What follows is a set of records; repeat all of them exactly.

• **Records for this exercise**
****************************************
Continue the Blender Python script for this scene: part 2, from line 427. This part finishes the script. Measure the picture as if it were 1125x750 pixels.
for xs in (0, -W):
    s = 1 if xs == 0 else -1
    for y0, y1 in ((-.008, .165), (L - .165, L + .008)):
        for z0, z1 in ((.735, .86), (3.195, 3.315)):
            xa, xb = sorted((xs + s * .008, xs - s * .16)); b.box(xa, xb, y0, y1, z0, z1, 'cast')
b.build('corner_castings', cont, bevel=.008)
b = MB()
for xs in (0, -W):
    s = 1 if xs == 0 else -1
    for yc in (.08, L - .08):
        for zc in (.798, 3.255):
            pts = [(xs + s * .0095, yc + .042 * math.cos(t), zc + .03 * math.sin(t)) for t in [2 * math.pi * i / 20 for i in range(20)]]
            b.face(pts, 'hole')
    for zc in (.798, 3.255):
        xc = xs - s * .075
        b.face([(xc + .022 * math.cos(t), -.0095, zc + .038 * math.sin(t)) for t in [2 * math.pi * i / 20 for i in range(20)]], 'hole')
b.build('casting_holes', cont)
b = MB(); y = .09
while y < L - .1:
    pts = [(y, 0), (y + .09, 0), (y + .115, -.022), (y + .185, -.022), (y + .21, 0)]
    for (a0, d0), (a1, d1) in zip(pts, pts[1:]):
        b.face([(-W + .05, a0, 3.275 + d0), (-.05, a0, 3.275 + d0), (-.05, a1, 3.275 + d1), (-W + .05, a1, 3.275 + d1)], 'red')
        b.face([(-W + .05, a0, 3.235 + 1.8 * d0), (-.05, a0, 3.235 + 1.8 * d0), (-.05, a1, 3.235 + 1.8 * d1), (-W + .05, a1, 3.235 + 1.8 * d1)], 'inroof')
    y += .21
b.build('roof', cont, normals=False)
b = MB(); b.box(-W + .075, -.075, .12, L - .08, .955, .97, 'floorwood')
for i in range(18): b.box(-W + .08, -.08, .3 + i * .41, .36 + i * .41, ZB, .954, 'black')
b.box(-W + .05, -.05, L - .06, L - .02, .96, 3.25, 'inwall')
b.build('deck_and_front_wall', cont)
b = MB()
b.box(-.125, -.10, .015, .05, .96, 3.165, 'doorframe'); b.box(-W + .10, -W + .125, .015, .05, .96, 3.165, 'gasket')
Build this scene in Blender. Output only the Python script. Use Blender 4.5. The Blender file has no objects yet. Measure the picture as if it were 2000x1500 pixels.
****************************************
• **Answer for this exercise**
Continue the Blender Python script for this scene: part 2, from line 427. This part finishes the script. Measure the picture as if it were 1125x750 pixels.
for xs in (0, -W):
    s = 1 if xs == 0 else -1
    for y0, y1 in ((-.008, .165), (L - .165, L + .008)):
        for z0, z1 in ((.735, .86), (3.195, 3.315)):
            xa, xb = sorted((xs + s * .008, xs - s * .16)); b.box(xa, xb, y0, y1, z0, z1, 'cast')
b.build('corner_castings', cont, bevel=.008)
b = MB()
for xs in (0, -W):
    s = 1 if xs == 0 else -1
    for yc in (.08, L - .08):
        for zc in (.798, 3.255):
            pts = [(xs + s * .0095, yc + .042 * math.cos(t), zc + .03 * math.sin(t)) for t in [2 * math.pi * i / 20 for i in range(20)]]
            b.face(pts, 'hole')
    for zc in (.798, 3.255):
        xc = xs - s * .075
        b.face([(xc + .022 * math.cos(t), -.0095, zc + .038 * math.sin(t)) for t in [2 * math.pi * i / 20 for i in range(20)]], 'hole')
b.build('casting_holes', cont)
b = MB(); y = .09
while y < L - .1:
    pts = [(y, 0), (y + .09, 0), (y + .115, -.022), (y + .185, -.022), (y + .21, 0)]
    for (a0, d0), (a1, d1) in zip(pts, pts[1:]):
        b.face([(-W + .05, a0, 3.275 + d0), (-.05, a0, 3.275 + d0), (-.05, a1, 3.275 + d1), (-W + .05, a1, 3.275 + d1)], 'red')
        b.face([(-W + .05, a0, 3.235 + 1.8 * d0), (-.05, a0, 3.235 + 1.8 * d0), (-.05, a1, 3.235 + 1.8 * d1), (-W + .05, a1, 3.235 + 1.8 * d1)], 'inroof')
    y += .21
b.build('roof', cont, normals=False)
b = MB(); b.box(-W + .075, -.075, .12, L - .08, .955, .97, 'floorwood')
for i in range(18): b.box(-W + .08, -.08, .3 + i * .41, .36 + i * .41, ZB, .954, 'black')
b.box(-W + .05, -.05, L - .06, L - .02, .96, 3.25, 'inwall')
b.build('deck_and_front_wall', cont)
b = MB()
b.box(-.125, -.10, .015, .05, .96, 3.165, 'doorframe'); b.box(-W + .10, -W + .125, .015, .05, .96, 3.165, 'gasket')
Build this scene in Blender. Output only the Python script. Use Blender 4.5. The Blender file has no objects yet. Measure the picture as if it were 2000x1500 pixels.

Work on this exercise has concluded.